• [Material]:
######
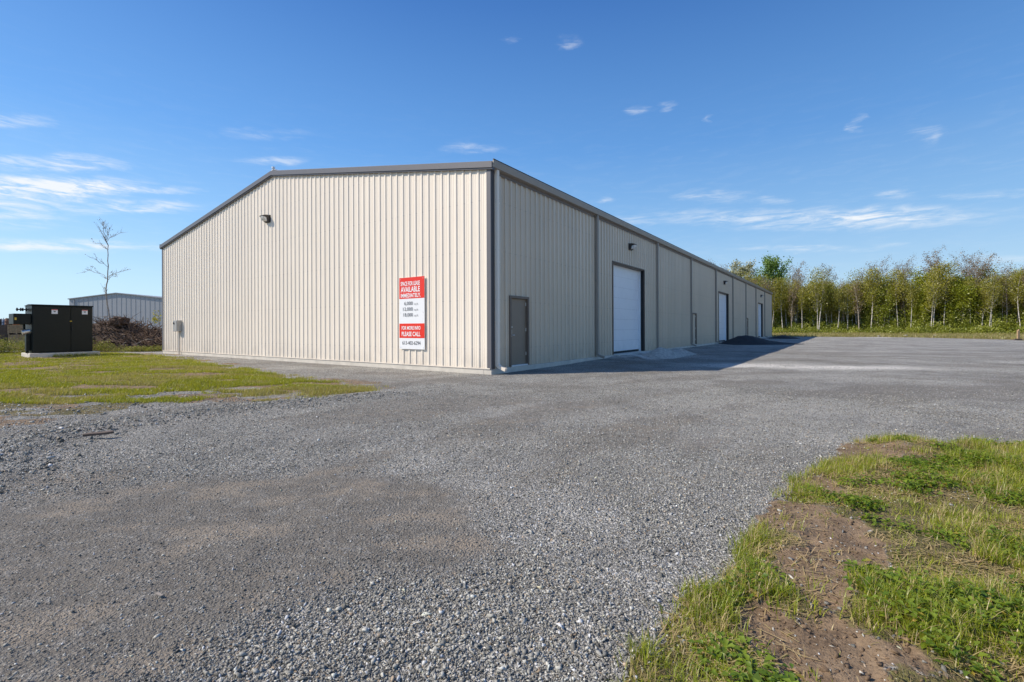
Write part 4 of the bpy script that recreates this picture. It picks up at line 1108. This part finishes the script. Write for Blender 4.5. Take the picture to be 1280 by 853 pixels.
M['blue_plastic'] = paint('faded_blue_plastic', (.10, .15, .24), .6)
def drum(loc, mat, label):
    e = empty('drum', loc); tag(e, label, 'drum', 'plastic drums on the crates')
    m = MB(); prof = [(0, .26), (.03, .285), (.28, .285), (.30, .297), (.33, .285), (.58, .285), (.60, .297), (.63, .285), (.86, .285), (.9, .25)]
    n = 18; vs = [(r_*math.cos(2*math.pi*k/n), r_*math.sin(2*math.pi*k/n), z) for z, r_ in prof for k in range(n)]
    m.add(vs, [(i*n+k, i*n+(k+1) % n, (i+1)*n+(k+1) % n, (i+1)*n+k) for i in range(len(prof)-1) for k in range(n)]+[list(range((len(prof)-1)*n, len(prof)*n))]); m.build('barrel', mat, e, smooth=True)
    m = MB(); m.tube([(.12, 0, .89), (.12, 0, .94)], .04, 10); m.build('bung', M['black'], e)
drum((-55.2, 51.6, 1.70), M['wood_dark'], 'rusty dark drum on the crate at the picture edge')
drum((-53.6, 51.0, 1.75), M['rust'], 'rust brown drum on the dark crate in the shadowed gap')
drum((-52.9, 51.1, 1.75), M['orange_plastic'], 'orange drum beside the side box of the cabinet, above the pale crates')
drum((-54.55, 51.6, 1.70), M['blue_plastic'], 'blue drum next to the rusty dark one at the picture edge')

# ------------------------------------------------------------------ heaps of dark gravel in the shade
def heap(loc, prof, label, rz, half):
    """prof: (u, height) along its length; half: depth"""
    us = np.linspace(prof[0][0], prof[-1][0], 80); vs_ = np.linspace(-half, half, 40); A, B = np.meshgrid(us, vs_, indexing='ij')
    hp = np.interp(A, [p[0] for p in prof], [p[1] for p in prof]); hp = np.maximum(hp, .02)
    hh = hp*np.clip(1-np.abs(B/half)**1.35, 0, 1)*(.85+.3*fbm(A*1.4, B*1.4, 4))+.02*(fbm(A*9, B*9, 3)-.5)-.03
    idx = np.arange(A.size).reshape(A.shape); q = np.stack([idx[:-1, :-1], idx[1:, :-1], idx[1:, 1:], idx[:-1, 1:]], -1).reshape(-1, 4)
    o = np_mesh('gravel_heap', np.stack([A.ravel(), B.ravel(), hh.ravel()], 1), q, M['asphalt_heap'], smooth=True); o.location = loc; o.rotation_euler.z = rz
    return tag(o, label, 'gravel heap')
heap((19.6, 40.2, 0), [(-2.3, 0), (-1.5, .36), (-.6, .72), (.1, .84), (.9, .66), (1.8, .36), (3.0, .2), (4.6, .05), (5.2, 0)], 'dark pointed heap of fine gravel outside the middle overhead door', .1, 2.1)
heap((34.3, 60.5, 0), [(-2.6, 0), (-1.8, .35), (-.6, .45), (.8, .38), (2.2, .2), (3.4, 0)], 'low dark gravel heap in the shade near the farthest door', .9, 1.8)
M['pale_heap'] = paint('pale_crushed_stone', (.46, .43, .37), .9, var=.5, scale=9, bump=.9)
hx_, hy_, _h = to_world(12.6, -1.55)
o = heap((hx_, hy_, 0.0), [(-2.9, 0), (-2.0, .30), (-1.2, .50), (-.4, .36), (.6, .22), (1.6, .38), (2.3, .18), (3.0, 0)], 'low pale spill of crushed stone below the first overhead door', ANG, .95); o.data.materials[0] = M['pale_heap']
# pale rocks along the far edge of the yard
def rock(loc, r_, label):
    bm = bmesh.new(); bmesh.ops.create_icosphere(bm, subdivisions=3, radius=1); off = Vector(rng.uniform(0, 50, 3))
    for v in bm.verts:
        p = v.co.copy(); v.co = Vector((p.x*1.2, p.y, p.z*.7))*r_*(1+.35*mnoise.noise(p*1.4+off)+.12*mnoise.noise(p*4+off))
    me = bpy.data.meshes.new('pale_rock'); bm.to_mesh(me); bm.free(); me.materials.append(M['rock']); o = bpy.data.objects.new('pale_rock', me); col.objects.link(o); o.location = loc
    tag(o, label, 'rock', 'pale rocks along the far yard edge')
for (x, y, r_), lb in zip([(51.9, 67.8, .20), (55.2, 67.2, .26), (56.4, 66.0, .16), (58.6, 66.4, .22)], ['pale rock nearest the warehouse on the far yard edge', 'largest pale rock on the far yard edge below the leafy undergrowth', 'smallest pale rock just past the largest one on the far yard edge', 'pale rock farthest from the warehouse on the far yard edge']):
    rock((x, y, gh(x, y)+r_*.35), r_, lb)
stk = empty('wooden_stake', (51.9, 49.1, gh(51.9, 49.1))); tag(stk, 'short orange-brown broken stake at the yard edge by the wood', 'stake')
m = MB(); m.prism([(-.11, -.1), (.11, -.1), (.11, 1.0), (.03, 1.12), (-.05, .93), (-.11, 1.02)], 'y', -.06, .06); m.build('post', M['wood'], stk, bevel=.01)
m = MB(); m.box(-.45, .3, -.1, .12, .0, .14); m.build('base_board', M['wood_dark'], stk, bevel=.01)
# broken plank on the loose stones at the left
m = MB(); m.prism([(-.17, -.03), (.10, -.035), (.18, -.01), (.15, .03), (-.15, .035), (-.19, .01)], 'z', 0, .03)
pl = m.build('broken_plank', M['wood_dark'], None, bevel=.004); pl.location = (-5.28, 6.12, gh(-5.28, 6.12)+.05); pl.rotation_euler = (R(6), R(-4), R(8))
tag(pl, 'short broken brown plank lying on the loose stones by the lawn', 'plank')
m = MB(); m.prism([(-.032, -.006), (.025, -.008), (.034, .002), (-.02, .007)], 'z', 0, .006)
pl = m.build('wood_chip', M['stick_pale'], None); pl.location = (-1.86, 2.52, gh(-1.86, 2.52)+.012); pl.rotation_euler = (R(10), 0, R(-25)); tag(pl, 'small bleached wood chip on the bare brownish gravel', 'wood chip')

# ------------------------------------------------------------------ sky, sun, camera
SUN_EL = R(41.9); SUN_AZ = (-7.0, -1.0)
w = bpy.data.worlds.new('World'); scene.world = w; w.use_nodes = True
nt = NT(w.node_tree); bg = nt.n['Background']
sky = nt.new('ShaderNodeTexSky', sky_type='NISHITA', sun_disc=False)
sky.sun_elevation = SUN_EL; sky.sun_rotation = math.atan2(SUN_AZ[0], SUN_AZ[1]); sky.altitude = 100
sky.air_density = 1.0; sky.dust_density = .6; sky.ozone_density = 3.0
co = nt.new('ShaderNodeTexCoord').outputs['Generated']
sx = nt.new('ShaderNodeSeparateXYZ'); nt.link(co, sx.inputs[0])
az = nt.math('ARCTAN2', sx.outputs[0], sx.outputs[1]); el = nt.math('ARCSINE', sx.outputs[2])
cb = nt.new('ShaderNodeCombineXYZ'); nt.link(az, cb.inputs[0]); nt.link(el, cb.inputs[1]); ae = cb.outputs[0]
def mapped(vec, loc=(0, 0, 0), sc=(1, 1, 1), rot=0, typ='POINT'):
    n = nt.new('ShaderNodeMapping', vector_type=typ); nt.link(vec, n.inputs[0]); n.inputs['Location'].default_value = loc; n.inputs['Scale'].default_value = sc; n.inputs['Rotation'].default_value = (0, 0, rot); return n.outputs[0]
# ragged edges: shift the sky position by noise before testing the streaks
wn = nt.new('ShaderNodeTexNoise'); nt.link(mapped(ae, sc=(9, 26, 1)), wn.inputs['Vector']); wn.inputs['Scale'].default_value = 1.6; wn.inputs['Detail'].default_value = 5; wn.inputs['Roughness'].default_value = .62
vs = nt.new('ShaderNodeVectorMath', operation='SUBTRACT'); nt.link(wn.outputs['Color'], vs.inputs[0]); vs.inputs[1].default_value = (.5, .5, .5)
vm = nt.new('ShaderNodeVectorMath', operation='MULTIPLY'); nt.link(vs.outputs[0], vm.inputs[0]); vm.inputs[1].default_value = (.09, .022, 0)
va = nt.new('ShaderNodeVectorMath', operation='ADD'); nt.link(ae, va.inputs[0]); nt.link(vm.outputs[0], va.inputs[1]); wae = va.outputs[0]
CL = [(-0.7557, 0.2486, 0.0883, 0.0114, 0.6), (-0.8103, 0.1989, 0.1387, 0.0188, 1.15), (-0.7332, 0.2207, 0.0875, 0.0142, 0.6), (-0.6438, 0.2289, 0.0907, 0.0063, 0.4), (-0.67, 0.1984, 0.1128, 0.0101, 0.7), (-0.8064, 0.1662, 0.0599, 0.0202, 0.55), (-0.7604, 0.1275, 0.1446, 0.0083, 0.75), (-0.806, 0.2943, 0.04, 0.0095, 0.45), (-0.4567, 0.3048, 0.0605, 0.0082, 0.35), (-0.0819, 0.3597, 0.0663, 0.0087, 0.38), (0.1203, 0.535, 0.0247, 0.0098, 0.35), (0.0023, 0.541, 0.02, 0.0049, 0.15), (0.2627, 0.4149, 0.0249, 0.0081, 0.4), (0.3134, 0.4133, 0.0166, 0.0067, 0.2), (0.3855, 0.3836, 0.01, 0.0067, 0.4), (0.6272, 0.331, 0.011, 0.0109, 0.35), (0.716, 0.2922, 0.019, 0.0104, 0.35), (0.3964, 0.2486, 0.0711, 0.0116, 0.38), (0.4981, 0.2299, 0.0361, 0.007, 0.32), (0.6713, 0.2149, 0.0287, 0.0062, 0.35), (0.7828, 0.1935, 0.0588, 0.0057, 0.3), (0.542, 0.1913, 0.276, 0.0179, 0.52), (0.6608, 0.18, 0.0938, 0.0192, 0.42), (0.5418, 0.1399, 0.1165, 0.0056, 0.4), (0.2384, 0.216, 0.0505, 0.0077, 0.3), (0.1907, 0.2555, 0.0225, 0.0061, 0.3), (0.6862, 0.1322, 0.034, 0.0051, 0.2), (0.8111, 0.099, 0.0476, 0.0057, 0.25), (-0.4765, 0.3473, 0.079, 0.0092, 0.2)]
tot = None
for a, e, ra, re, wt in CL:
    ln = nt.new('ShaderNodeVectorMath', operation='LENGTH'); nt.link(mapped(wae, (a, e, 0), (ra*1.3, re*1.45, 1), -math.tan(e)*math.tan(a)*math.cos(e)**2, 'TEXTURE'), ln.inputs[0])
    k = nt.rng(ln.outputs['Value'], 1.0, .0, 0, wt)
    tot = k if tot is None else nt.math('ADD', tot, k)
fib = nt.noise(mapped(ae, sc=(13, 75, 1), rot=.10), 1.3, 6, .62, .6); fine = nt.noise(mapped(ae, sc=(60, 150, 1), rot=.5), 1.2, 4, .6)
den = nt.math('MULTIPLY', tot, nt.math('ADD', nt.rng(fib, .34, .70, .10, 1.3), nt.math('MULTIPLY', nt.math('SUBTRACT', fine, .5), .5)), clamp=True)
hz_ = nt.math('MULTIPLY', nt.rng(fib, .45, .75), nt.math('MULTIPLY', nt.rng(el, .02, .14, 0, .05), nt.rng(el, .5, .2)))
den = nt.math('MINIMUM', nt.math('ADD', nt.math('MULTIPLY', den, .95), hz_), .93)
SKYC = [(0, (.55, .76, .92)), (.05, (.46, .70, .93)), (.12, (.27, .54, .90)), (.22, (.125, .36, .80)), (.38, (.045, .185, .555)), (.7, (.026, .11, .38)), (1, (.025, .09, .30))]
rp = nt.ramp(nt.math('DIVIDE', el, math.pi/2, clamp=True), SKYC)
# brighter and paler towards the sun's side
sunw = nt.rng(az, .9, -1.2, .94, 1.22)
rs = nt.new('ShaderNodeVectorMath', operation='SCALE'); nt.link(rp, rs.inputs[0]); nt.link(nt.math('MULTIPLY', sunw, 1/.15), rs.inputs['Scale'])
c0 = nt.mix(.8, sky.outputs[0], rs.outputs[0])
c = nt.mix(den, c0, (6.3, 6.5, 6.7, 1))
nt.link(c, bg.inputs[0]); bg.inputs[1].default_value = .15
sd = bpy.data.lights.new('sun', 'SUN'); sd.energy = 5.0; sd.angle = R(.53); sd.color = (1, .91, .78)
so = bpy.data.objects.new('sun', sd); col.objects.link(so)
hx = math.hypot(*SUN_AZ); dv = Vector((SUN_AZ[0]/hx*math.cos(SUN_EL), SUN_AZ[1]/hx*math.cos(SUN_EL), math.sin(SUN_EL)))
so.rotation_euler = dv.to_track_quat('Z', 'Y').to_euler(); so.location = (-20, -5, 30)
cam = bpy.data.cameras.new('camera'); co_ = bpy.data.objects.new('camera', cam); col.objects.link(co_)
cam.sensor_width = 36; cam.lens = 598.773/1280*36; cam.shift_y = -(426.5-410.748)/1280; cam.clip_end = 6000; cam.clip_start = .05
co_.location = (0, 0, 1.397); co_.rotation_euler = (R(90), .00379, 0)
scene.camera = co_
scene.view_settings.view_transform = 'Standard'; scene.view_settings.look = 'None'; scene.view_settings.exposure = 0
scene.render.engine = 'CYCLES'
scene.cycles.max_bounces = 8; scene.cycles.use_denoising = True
######
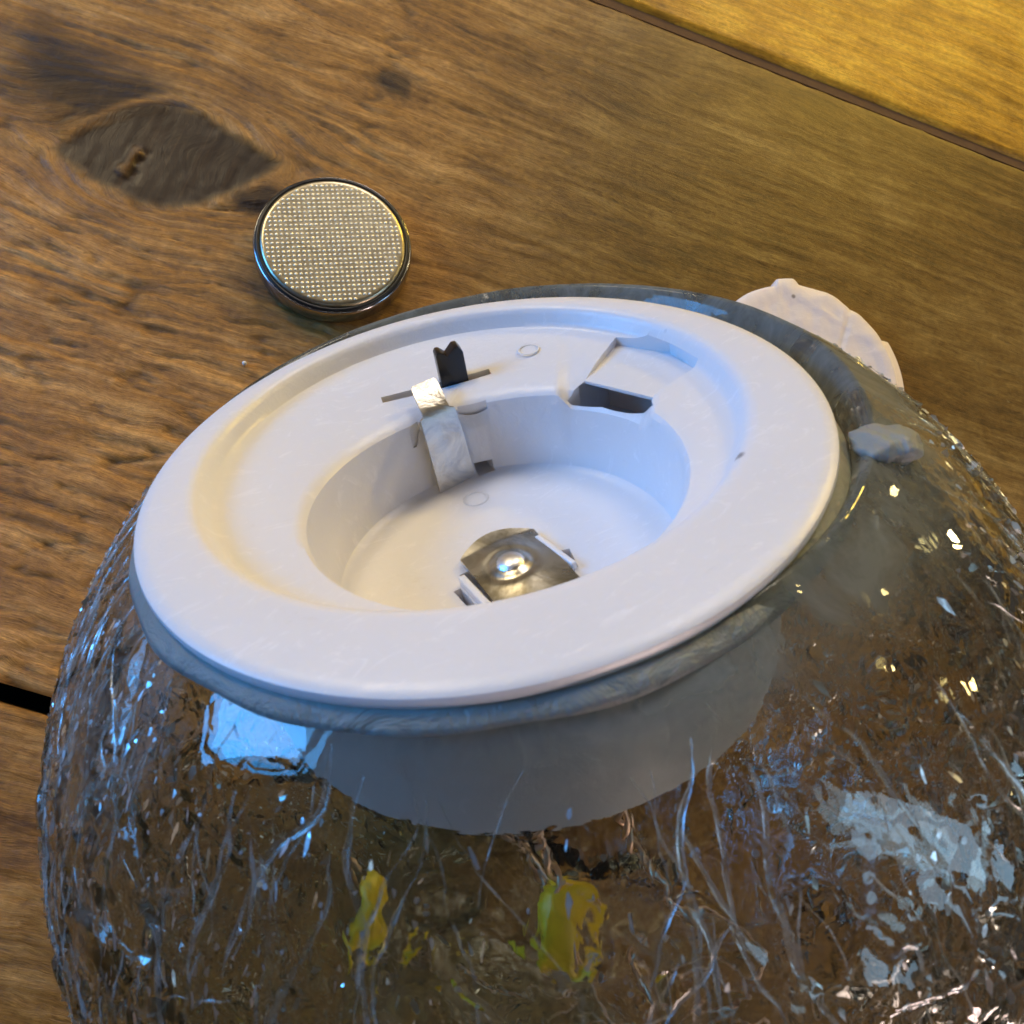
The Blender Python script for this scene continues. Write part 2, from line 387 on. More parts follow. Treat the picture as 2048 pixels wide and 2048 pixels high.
######
• [Problem to solve]: State how many lines in the records above contain the word "script", and give only that number.

• [Solution for this problem]: 2